Por José Nazaro
28 Abril 2014
Nació en el campo y fue el cuarto de los 13 hermanos de una familia pobre. Como ocurrió con tantos otros hombres inmensos, su cuna no anticipó ni por asomo la huella que finalmente dejó en la historia.
Entre trincheras, barro y sangre, la Primera Guerra Mundial le mostró la muerte bien de cerca: fue sargento sanitario. Y seguramente aquel espanto lo preparó para una misión capital e injustamente poco conocida (como la mayor parte de los aspectos de su vida): salvar a judíos que iban a ser asesinados por los nazis durante la Segunda Guerra Mundial.
A pesar de su imagen sencilla y bonachona, fue un diplomático hábil: le tocó actuar durante los primeros años de la Guerra Fría y llegó a establecer una línea directa con el presidente soviético Nikita Kruschev. Pero sus días no se terminaron en los pasillos de la política: en sus momentos libres visitaba de incógnito a chicos enfermos y a presos en las cárceles.
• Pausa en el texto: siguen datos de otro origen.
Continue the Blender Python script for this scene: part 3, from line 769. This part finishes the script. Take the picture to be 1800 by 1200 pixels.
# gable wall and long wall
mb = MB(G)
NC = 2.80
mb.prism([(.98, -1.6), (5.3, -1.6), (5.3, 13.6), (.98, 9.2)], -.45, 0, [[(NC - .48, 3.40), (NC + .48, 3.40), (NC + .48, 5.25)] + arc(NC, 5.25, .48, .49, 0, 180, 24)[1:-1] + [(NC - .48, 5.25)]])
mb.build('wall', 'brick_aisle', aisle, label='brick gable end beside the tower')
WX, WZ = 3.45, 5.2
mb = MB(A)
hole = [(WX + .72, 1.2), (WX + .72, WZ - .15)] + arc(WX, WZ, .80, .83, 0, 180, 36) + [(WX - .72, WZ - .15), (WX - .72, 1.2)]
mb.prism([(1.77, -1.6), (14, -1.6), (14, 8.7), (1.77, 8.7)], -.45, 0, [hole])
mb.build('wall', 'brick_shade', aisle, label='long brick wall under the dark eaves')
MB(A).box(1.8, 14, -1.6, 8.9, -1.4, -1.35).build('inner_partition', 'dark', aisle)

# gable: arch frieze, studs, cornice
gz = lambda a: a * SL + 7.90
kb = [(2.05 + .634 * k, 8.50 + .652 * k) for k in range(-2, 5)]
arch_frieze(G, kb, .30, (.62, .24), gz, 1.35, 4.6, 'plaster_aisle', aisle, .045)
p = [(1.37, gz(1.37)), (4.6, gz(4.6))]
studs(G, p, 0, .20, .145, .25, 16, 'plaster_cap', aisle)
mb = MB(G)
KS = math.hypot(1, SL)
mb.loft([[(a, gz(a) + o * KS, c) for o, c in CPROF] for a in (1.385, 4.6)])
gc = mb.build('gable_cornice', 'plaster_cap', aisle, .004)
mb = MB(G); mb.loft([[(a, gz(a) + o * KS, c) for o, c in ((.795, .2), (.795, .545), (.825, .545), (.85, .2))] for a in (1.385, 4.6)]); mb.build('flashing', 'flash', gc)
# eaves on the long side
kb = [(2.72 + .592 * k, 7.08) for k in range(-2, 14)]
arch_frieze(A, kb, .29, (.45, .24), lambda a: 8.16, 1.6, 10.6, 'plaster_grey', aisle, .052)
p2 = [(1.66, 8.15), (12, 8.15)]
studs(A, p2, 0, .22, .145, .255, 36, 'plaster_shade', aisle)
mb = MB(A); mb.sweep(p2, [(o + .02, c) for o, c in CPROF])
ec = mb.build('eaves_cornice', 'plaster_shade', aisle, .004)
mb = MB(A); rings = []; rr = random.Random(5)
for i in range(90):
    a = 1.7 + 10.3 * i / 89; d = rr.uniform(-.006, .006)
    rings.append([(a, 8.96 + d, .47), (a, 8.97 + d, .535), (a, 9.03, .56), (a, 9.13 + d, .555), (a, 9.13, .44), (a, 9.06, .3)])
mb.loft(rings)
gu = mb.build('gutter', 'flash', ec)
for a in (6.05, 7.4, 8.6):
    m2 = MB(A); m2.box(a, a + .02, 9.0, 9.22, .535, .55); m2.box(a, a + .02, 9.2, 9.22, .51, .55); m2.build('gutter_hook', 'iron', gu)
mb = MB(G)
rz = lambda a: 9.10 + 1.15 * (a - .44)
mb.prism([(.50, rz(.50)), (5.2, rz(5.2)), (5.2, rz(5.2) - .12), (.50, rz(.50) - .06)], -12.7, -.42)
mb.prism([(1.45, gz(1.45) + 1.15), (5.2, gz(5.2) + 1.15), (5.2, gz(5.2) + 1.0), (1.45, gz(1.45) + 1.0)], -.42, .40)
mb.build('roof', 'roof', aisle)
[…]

Llegó a la cumbre del poder cuando el mundo empezaba a bailar con The Beatles y se anticipaba el terremoto cultural del Mayo Francés. Entonces, entendió que la Iglesia Católica debía cambiar. Abrió sus puertas y permitió que la primavera del Concilio Vaticano II la renovara. A tal punto que, con sus defectos y virtudes, el resultado es la Iglesia que conocemos hoy, 51 años después de su muerte. Ese hombre se llamaba Ángelo Roncalli y desde ayer es el santo Juan XXIII.